Because these individuals cannot experience their own feelings, they cannot identify with another’s. The “other” can then be objectified and dehumanized, which sets the climate for inhumane acts to be perpetrated against them. This may not be the usual climate in which we live and work, but evidence of this condition exists all around us—in the daily news stories about rival gang gunfights, ethnic atrocities, and brutal civil wars. Someone is “leading” those acts, and others are following.
While most of the situations we encounter will fall short of these extremes, it is the follower’s imperative to help an “unfeeling” leader regain the ability to feel the pain of another human being. A follower’s most available and powerful tool for doing this is his own feelings. It is a mistake for a follower whose leader is shut off from feelings to allow the leader to become the model for feeling behavior in the group.
Instead, a courageous follower will model for the leader how to contact feelings and will demonstrate the difference between compassion and weakness. A follower must listen carefully to his feelings about the leader’s words and actions, and report those feelings to the leader as he would describe visual events to a person who has lost his sight:
“That scares me because it lacks respect for basic human rights.”
“I would feel betrayed if that action was directed at me.”
“I feel disappointed hearing you say that and I think others will too.”
“My trust would be severely shaken.”
“Real people will experience real pain if that occurs.”
“I feel outraged hearing you discuss people in those terms.”
“I would cry if I found we were party to such an action.”
Leaders who lack empathy are also chronically disdainful of others. They have lost touch with the actual conditions of the lives of their followers and the lives of those whom the organization serves. Disdainful leaders no longer understand the challenges followers face in getting their jobs done. They harp on lack of perfection and undermine the mutual respect needed to pursue a common purpose.

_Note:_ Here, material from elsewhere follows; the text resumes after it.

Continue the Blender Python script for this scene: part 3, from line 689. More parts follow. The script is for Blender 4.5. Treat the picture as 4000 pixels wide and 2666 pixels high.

A transformational strategy is needed to increase empathy and bridge the gulf between the disdainful leader and others. The story of the monarch who disguises himself to roam among his subjects and find out what they really think and feel is applicable. Some organizations require senior executives to spend a week or two a year doing frontline jobs so they stay connected to the reality of what it takes to serve customers. Actually doing, not inspecting or critiquing, jobs at different levels of the organization can be eye-opening as to the skill required and the problems encountered. Disdain may rapidly transform into admiration and respect, or at least understanding.
Getting out in the field and talking to the end consumer of the organization’s work—the trucker who drives the vehicles the company builds, the pensioner who depends on the services the agency provides, the family who is counting on the insurance company to come through for them—helps restore the loss of empathy that success and prominence sometimes breed.
Courageous followers can encourage leaders to agree that they and their closest followers take turns occasionally doing frontline jobs. As we gain prestige in tandem with our leaders, we are also susceptible to losing our empathy for others, and must periodically close the distance that arises between us and those we serve.